THE TASK:
Exactly retype the opening line of the entries and every line after it, ending with the line that contains "R = math.radians". Skip all pictures.

** Start **

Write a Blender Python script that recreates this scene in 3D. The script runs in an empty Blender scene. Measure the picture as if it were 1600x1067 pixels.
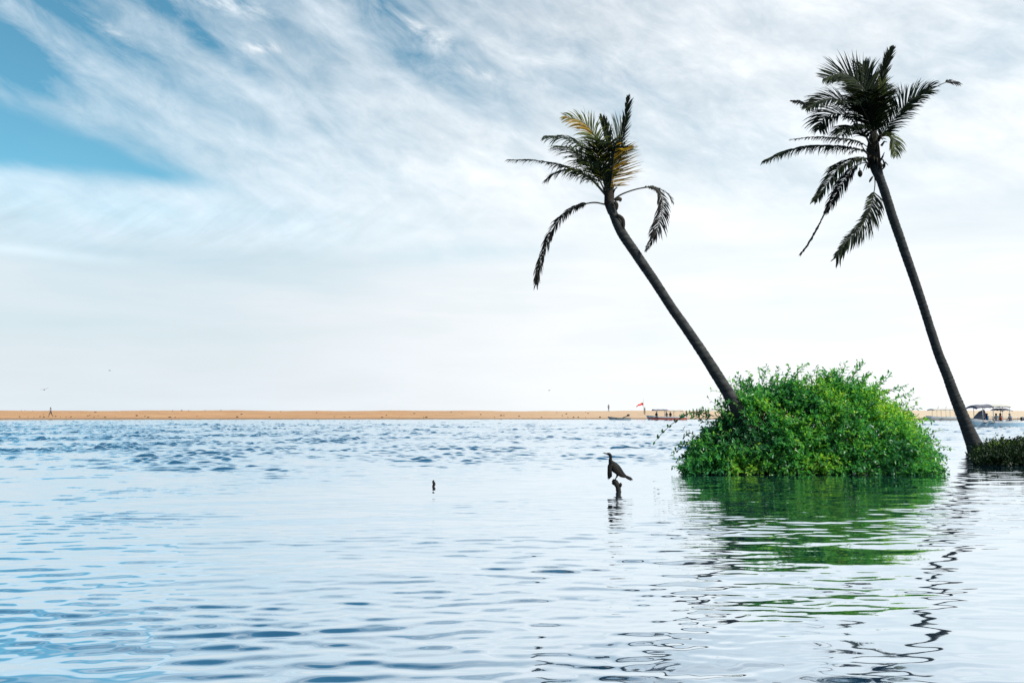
import bpy, math, random
import numpy as np
from mathutils import Vector, Matrix, noise

random.seed(7)
rng = np.random.default_rng(11)
SC = bpy.context.scene
COL = SC.collection
R = math.radians

# ------------------------------------------------------------------ camera
F = 1244.0                      # focal length in pixels of the 1600 px wide photograph
CAM_H = 1.5
PITCH = math.atan((643 - 533.5) / F)
cam_data = bpy.data.cameras.new('camera')
cam = bpy.data.objects.new('camera', cam_data)
COL.objects.link(cam)
cam.location = (0, 0, CAM_H)
cam.rotation_euler = (math.pi / 2 + PITCH, 0, 0)
cam_data.sensor_width = 36
cam_data.lens = F / 1600 * 36
cam_data.clip_start = 0.1
cam_data.clip_end = 12000
SC.camera = cam
CP, SP = math.cos(PITCH), math.sin(PITCH)


def ray(px, py):
    a, b = (px - 800) / F, (533.5 - py) / F
    return Vector((a, CP - b * SP, SP + b * CP))


def at(px, py, Y):
    """the point seen at that pixel, Y metres out"""
    d = ray(px, py)
    k = Y / d.y
    return Vector((d.x * k, Y, CAM_H + d.z * k))


def on_level(px, py, z=0.0):
    d = ray(px, py)
    k = (z - CAM_H) / d.z
    return Vector((d.x * k, d.y * k, z))


def azel(px, py):
    d = ray(px, py).normalized()
    return math.atan2(d.x, d.y), math.asin(d.z)


# ------------------------------------------------------------------ materials
def new_mat(name):
    m = bpy.data.materials.new(name)
    m.use_nodes = True
    nt = m.node_tree
    nt.nodes.clear()
    out = nt.nodes.new('ShaderNodeOutputMaterial')
    return m, nt, out


def N(nt, kind, **kw):
    n = nt.nodes.new(kind)
    for k, v in kw.items():
        if k.startswith('i_'):
            n.inputs[k[2:].replace('_', ' ')].default_value = v
        else:
            setattr(n, k, v)
    return n


def L(nt, a, b):
    nt.links.new(a, b)


def math_node(nt, op, a, b=None, c=None, clamp=False):
    n = nt.nodes.new('ShaderNodeMath')
    n.operation = op
    n.use_clamp = clamp
    for i, v in enumerate((a, b, c)):
        if v is None:
            continue
        if isinstance(v, (int, float)):
            n.inputs[i].default_value = v
        else:
            nt.links.new(v, n.inputs[i])
    return n.outputs[0]


def ramp(nt, fac, stops):
    n = nt.nodes.new('ShaderNodeValToRGB')
    cr = n.color_ramp
    while len(cr.elements) < len(stops):
        cr.elements.new(0.5)
    for e, (p, c) in zip(cr.elements, stops):
        e.position = p
        e.color = (*c, 1)
    nt.links.new(fac, n.inputs[0])
    return n.outputs[0]


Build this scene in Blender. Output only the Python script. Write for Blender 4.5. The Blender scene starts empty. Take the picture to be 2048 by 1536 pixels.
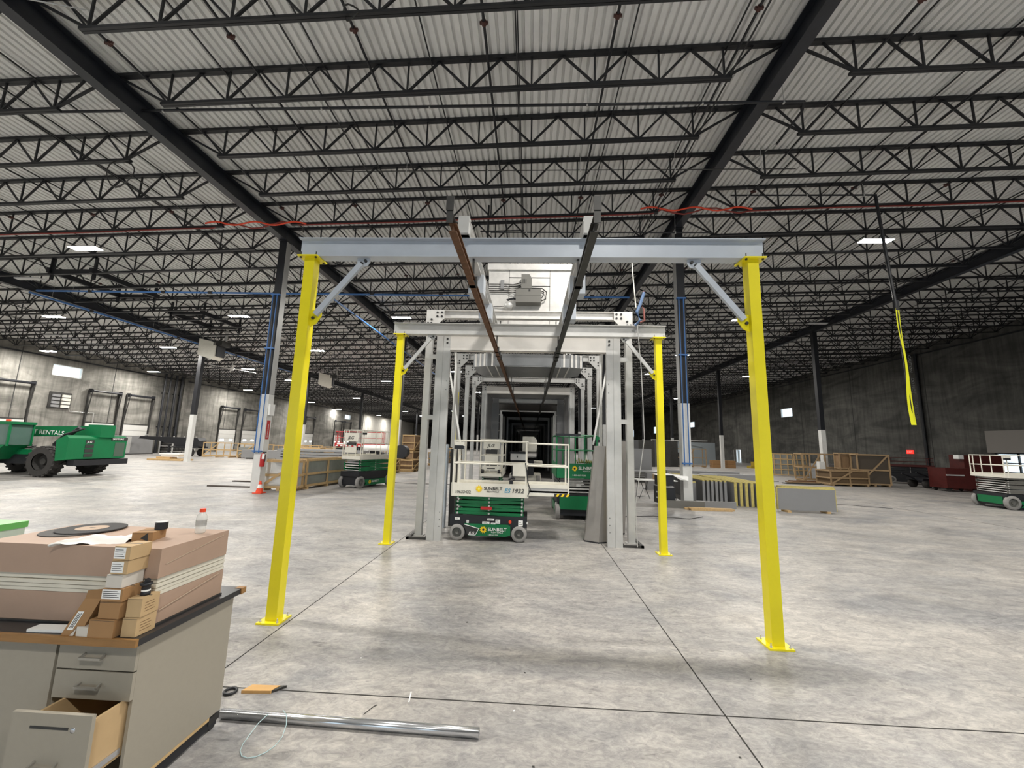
import bpy, math, random
from mathutils import Vector, Matrix
random.seed(7)
C = bpy.context.scene.collection
sc = bpy.context.scene
# ------------------------------------------------------------------ camera
F, PITCH, ROLL, YAW, CX, CH = 802.1, 0.1497, 0.0271, -0.0489, 0.1073, 2.1
def camera():
    cd = bpy.data.cameras.new('camera'); cam = bpy.data.objects.new('camera', cd); C.objects.link(cam)
    cd.sensor_fit = 'HORIZONTAL'; cd.sensor_width = 36; cd.lens = F/2048*36; cd.clip_end = 600; cd.clip_start = .05
    cy, sy = math.cos(YAW), math.sin(YAW)
    fw = Vector((sy*math.cos(PITCH), cy*math.cos(PITCH), math.sin(PITCH)))
    rt = Vector((cy, -sy, 0)); up = rt.cross(fw)
    c, s = math.cos(ROLL), math.sin(ROLL)
    r2 = c*rt+s*up; u2 = -s*rt+c*up
    m = Matrix((r2, u2, -fw)).transposed().to_4x4(); m.translation = (CX, 0, CH)
    cam.matrix_world = m; sc.camera = cam
camera()
# ------------------------------------------------------------------ world, exposure
w = bpy.data.worlds.new('world'); sc.world = w; w.use_nodes = True
bg = w.node_tree.nodes['Background']; bg.inputs[0].default_value = (.72, .88, 1, 1); bg.inputs[1].default_value = 1.6
sc.view_settings.view_transform = 'Standard'; sc.view_settings.look = 'None'
sc.view_settings.gamma = 1; sc.view_settings.use_curve_mapping = False
sc.view_settings.exposure = 0.28
LAMP = 620.0         # emission strength of every high-bay diffuser
# ------------------------------------------------------------------ materials
MATS = {}
def mat(name, col, rough=.6, metal=0, noise=0, nscale=8, bump=0, emit=0, spec=.5, stretch=(1, 1, 1), c2=None, alpha=None, coat=0):
    if name in MATS: return MATS[name]
    m = bpy.data.materials.new(name); m.use_nodes = True; MATS[name] = m
    nt = m.node_tree; b = nt.nodes['Principled BSDF']; L = nt.links
    c = (*col, 1)
    b.inputs['Base Color'].default_value = c; b.inputs['Roughness'].default_value = rough
    b.inputs['Metallic'].default_value = metal; b.inputs['Specular IOR Level'].default_value = spec
    b.inputs['Coat Weight'].default_value = coat
    if noise or bump:
        tc = nt.nodes.new('ShaderNodeTexCoord'); mp = nt.nodes.new('ShaderNodeMapping'); mp.inputs['Scale'].default_value = stretch
        L.new(tc.outputs['Object'], mp.inputs[0])
        n = nt.nodes.new('ShaderNodeTexNoise'); n.inputs['Scale'].default_value = nscale; n.inputs['Detail'].default_value = 5
        n.inputs['Roughness'].default_value = .6; L.new(mp.outputs[0], n.inputs[0])
        if noise:
            r = nt.nodes.new('ShaderNodeValToRGB'); L.new(n.outputs[0], r.inputs[0])
            d = c2 or tuple(x*(1-noise) for x in col)
            r.color_ramp.elements[0].position = .3; r.color_ramp.elements[1].position = .7
            r.color_ramp.elements[0].color = (*d, 1); r.color_ramp.elements[1].color = c
            L.new(r.outputs[0], b.inputs['Base Color'])
        if bump:
            bp = nt.nodes.new('ShaderNodeBump'); bp.inputs['Strength'].default_value = bump; bp.inputs['Distance'].default_value = .02
            L.new(n.outputs[0], bp.inputs['Height']); L.new(bp.outputs[0], b.inputs['Normal'])
    if emit:
        b.inputs['Emission Color'].default_value = c; b.inputs['Emission Strength'].default_value = emit
    return m
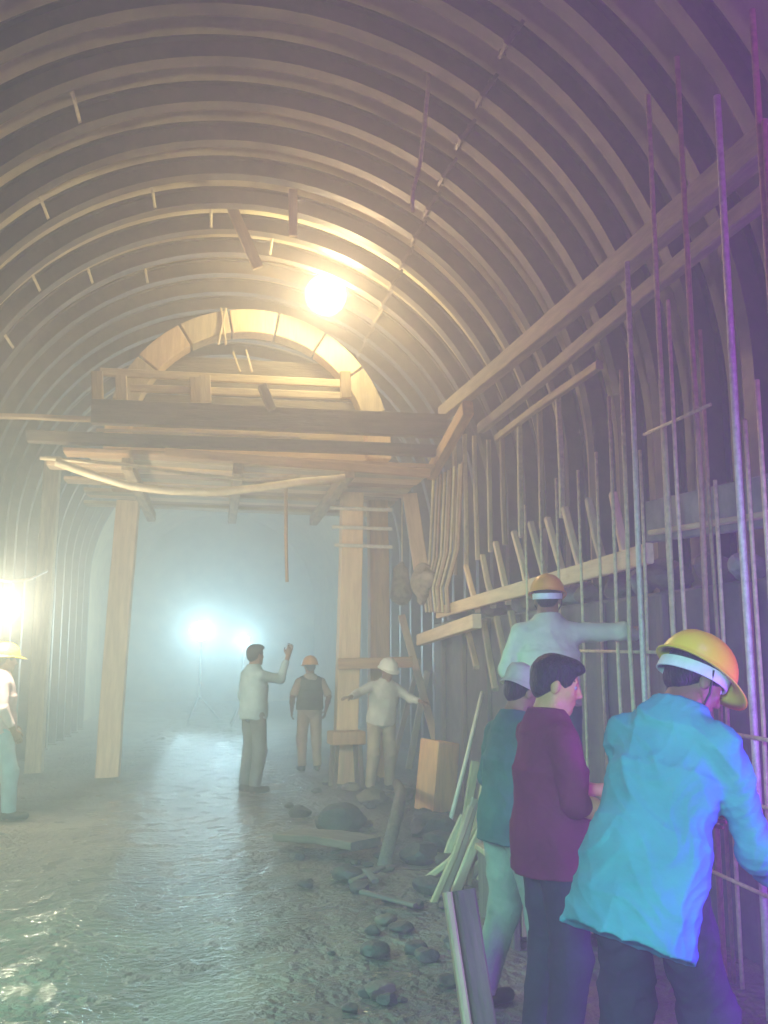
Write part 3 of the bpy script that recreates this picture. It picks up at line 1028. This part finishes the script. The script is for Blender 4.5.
def deckbar(name, px0, py0, px1, py1, Y, w, h, m, label, cat='beam', group=None, seed=0, warp=0.008):
    return timber(name, atY(px0, py0, Y), atY(px1, py1, Y), w, h, m, label, cat, group, warp=warp, seed=seed)


deckbar('deck_beam', 92, 412, 446, 426, YD, 0.14, 0.27, 'wood_dark', 'thick dark beam along the front edge of the overhead deck')
deckbar('deck_plank', -6, 416, 96, 419, YD, 0.10, 0.05, 'wood', 'thin plank carrying the dark deck beam on towards the wall beyond the amber lamp', 'plank')
deckbar('lower_deck_beam', 28, 436, 446, 452, YD+0.12, 0.14, 0.13, 'wood_dark', 'second dark beam just under the thick front deck beam', seed=2)
deckbar('pale_strip', 96, 430, 300, 437, YD-0.1, 0.03, 0.035, 'wood_pale', 'thin pale strip nailed between the two dark deck beams', 'strip')
# floor boards of the deck, seen from below
zd = 3.83
for i in range(11):
    y = YD+0.10+i*0.36
    m_ = ('wood_orange', 'wood_pale', 'wood_bright')[i % 3]
    x0 = -1.7+0.3*math.sin(i*2.3)
    timber('deck_board', (x0, y, zd+0.02*math.sin(i*1.7)), (2.48, y+0.05*math.sin(i), zd-0.05+0.02*math.cos(i*2.1)), 0.31, 0.05, m_, 'broad board of the overhead deck seen from underneath', 'board', 'deck boards', warp=0.012, seed=i)
for i, x in enumerate((-1.0, 0.2, 1.45)):
    timber('deck_joist', (x, YD-0.2, zd-0.17), (x, YD+3.85, zd-0.17), 0.12, 0.14, 'wood', 'square joist running along the tunnel under the overhead deck boards', 'joist', 'deck joists', seed=i)
deckbar('edge_rail', 165, 452, 430, 474, YD-0.25, 0.05, 0.10, 'wood_orange', 'orange-brown rail hung along the front of the overhead deck', 'rail', seed=5)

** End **

THE OUTPUT:
Write a Blender Python script that recreates this scene in 3D. The script runs in an empty Blender scene. Measure the picture as if it were 1600x1067 pixels.
import bpy, math, random
import numpy as np
from mathutils import Vector, Matrix, noise

random.seed(7)
rng = np.random.default_rng(11)
SC = bpy.context.scene
COL = SC.collection
R = math.radians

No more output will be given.